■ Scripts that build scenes
....................
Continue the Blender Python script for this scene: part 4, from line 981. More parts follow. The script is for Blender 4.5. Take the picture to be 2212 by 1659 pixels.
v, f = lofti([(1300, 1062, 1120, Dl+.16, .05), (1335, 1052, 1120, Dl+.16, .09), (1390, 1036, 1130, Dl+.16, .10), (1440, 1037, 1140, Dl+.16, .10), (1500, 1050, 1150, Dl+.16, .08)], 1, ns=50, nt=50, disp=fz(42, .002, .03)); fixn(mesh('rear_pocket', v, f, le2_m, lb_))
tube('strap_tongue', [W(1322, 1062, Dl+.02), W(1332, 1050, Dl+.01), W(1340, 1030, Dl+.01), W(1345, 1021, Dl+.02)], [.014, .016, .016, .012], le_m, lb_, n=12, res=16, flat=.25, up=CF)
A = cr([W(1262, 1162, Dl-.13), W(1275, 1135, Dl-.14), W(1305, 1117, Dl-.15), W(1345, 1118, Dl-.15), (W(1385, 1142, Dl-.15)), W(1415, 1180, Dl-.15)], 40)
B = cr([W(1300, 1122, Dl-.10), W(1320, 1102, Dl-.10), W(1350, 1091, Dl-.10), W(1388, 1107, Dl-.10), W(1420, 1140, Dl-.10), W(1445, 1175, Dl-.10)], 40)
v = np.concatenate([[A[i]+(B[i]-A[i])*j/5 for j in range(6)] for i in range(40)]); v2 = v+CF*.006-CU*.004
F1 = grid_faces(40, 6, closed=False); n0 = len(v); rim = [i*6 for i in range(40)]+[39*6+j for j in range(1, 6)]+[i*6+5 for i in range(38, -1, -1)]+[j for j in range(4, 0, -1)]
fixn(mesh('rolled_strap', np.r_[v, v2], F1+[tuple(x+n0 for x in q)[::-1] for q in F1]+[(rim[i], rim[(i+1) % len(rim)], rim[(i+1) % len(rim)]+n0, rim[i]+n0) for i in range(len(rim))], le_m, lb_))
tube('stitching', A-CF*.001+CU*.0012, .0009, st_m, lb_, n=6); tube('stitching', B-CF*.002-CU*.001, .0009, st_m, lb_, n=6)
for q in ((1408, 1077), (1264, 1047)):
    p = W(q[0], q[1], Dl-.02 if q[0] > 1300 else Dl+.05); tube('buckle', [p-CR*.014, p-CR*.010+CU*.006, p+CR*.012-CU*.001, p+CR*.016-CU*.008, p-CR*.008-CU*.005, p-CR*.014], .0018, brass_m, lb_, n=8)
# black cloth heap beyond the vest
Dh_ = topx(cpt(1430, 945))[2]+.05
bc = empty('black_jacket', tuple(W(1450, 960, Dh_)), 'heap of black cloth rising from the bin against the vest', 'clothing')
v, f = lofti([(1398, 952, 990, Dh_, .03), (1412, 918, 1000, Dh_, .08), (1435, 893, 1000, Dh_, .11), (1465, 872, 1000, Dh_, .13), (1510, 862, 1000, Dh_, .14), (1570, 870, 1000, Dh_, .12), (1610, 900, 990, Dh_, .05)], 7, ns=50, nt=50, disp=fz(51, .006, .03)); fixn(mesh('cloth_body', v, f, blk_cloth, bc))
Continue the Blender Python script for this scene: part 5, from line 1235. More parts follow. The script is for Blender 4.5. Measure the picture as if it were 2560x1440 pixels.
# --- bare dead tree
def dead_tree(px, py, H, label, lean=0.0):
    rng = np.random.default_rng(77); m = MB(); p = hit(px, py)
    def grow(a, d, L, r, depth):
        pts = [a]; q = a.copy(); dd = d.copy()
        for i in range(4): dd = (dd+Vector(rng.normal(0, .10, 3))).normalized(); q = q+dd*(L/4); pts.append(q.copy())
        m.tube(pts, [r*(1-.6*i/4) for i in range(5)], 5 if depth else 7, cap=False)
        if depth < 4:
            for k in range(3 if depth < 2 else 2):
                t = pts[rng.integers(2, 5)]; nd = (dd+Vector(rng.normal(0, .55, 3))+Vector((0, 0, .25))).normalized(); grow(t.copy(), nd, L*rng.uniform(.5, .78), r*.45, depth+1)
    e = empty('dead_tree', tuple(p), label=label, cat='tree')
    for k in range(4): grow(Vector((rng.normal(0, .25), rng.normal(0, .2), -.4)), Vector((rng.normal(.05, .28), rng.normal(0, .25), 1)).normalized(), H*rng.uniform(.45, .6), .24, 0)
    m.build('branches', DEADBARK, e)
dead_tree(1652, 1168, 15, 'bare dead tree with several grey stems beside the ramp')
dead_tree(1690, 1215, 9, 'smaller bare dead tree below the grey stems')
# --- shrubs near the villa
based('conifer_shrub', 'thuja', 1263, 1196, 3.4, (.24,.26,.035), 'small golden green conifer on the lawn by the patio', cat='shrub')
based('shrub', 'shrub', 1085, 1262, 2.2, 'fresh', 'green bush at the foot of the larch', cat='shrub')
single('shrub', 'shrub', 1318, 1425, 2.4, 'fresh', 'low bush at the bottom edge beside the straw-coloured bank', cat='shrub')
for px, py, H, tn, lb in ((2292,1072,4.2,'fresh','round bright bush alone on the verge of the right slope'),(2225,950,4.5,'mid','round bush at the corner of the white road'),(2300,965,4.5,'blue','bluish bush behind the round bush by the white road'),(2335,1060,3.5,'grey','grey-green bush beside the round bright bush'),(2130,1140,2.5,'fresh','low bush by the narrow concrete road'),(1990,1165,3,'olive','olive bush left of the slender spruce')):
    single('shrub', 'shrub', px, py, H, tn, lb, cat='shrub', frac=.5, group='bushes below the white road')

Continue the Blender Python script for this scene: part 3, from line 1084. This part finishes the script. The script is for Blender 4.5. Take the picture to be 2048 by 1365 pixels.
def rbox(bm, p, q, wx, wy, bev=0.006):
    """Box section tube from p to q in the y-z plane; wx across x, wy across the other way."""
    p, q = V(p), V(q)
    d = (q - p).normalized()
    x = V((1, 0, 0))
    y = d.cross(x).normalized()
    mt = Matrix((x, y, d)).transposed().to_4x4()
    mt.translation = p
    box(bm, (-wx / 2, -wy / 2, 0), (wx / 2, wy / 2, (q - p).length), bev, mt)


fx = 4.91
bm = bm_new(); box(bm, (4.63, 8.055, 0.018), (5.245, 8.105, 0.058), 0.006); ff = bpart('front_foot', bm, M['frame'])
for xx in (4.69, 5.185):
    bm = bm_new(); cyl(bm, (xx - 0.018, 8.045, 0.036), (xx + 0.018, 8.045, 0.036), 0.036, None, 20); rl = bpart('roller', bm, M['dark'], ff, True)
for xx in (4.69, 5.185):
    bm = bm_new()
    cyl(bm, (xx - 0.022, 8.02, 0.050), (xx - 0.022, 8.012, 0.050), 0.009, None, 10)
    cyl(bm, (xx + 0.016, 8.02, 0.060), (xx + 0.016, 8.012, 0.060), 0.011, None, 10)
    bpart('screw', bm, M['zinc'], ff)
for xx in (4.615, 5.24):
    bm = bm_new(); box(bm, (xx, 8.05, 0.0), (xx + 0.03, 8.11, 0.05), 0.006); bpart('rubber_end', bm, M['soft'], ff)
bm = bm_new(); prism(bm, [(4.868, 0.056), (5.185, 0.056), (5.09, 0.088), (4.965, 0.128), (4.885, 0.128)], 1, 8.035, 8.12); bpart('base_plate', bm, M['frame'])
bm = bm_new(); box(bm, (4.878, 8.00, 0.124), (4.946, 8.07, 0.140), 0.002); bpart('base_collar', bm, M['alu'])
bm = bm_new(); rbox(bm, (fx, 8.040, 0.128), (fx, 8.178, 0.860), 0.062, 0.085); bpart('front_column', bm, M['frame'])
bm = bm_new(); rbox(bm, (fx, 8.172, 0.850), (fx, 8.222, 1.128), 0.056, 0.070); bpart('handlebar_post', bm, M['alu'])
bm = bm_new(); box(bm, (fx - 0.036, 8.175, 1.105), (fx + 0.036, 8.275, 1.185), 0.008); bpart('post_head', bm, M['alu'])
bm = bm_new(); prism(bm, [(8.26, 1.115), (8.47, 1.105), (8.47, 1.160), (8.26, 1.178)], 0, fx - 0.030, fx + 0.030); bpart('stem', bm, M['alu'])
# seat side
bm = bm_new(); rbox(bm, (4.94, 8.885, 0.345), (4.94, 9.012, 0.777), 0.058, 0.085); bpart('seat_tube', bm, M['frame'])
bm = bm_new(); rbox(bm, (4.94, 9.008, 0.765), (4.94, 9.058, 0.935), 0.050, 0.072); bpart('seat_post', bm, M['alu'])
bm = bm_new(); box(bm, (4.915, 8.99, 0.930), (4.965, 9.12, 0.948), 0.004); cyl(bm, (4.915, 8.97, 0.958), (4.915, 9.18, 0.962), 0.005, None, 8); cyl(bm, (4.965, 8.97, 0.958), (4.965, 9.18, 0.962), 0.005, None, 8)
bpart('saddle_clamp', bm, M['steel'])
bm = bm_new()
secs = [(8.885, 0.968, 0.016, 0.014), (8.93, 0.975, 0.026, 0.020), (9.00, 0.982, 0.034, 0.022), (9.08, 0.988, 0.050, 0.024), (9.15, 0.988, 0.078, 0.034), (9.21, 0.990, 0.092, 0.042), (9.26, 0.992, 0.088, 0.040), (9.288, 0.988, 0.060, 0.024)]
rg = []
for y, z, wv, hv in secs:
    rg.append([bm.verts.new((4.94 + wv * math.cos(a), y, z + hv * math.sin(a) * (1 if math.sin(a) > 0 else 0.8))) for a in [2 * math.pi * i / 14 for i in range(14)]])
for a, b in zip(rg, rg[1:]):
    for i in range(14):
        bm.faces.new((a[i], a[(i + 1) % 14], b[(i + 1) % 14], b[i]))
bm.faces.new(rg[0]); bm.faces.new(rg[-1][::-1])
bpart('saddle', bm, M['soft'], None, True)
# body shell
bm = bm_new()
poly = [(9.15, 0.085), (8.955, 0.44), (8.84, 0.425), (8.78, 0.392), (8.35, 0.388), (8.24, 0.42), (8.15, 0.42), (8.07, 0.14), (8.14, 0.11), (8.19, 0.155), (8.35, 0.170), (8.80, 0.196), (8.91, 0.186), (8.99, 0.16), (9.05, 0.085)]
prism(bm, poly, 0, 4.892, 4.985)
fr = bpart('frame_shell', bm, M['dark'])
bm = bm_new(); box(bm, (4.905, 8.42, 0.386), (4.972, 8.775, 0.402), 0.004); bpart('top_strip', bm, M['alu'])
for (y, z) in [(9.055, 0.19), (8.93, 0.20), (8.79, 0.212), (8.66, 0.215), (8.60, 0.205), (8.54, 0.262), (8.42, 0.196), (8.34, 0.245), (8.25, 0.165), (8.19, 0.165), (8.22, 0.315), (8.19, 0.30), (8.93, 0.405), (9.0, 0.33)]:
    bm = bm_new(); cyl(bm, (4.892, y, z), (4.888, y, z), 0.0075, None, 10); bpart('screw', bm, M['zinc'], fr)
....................
Copy each line above containing the string "Blender".

Continue the Blender Python script for this scene: part 4, from line 981. More parts follow. The script is for Blender 4.5. Take the picture to be 2212 by 1659 pixels.
Continue the Blender Python script for this scene: part 5, from line 1235. More parts follow. The script is for Blender 4.5. Measure the picture as if it were 2560x1440 pixels.
Continue the Blender Python script for this scene: part 3, from line 1084. This part finishes the script. The script is for Blender 4.5. Take the picture to be 2048 by 1365 pixels.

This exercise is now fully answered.